Although nutrients may not have the cause in the examples discussed, I
think it can be the cause in some situations.

I can control the amount of bubbling in my tanks by altering the CO2
concentration. If the CO2 level is sufficient, the plants are bubbling like
crazy. In my "high" light tank (2.2w/gal <g>), if the plants are not
bubbling by noon then I knew that CO2 was insufficient. [This used to tell
me when I needed to calibrate the probe, but after getting tired of keeping
up with the automated system, I now inject the CO2 at a constant bubble
rate.] In this tank, CO2 can be the limiting factor. 

If you want regular pearling, think about increasing the CO2.

By the way, CO2 _is_ a nutrient. It is contained in higher concentration in
cold or pressurized water.

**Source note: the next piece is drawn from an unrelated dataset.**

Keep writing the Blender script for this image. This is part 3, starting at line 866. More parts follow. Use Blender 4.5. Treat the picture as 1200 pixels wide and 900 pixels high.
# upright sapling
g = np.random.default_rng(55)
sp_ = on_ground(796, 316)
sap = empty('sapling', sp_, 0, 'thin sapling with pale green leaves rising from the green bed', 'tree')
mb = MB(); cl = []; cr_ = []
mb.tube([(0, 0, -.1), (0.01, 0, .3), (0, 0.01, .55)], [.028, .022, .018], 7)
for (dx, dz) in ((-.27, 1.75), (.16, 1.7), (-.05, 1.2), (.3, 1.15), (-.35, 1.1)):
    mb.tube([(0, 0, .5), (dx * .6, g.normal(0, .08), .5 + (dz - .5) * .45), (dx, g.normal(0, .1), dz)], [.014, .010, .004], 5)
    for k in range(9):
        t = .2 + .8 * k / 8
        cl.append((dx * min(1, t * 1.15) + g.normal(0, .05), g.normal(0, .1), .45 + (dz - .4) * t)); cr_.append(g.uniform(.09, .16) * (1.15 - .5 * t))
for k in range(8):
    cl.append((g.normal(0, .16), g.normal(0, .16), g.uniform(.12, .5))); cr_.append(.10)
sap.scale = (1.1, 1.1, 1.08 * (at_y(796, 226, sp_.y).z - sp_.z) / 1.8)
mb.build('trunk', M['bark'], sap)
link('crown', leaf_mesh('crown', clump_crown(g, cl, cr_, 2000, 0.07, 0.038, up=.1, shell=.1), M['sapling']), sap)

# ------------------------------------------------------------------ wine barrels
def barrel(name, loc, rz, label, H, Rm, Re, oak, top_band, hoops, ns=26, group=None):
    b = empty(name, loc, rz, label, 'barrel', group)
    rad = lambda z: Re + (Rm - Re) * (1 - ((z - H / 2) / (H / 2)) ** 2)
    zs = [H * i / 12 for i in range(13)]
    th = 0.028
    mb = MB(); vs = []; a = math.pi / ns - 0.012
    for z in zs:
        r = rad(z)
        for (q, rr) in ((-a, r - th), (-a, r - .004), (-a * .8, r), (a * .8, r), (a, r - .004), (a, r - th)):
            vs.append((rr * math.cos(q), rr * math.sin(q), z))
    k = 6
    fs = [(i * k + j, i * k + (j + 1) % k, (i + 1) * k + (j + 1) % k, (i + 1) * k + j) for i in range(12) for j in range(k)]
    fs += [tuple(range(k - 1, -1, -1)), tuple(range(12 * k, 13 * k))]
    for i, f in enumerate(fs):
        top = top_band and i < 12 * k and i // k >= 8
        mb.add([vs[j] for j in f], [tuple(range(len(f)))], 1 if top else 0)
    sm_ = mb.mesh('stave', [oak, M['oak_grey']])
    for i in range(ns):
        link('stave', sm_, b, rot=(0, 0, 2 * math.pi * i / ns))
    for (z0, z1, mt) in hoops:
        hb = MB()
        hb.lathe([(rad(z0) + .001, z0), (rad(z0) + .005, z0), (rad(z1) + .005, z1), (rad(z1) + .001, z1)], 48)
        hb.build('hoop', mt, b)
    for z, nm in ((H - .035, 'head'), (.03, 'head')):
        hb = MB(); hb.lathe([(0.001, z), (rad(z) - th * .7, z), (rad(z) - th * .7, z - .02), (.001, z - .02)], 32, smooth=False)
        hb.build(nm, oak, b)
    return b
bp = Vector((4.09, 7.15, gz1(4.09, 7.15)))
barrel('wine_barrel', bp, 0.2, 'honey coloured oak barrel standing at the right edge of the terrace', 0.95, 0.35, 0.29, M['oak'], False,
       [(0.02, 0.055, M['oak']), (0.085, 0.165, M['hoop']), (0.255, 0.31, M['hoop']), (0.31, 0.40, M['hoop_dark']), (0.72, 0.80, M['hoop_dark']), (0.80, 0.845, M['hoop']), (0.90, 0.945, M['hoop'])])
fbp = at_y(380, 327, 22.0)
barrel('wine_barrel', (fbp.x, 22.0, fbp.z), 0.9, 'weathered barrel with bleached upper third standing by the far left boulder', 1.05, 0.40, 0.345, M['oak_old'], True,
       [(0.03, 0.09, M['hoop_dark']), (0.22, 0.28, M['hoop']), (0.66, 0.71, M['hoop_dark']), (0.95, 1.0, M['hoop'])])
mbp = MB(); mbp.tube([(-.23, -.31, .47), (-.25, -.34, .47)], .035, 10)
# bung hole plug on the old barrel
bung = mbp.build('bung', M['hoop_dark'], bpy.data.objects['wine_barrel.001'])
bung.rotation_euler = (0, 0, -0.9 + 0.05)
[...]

So, it seems to me that a water change should
raise the CO2 concentration.  My tap water also contains trace elements, so
if the tank was limited in a particular trace element.... BINGO. However, I
can't say how quickly the plants would react to the change in nutrients.
This would be an interesting experiment for someone to run. 

As Steve suggests, therefore, my money for the described plant bubbling
(for now) is on the temporary saturation of O2 (and N2) concentrations in
combination with new O2 coming off the leaves.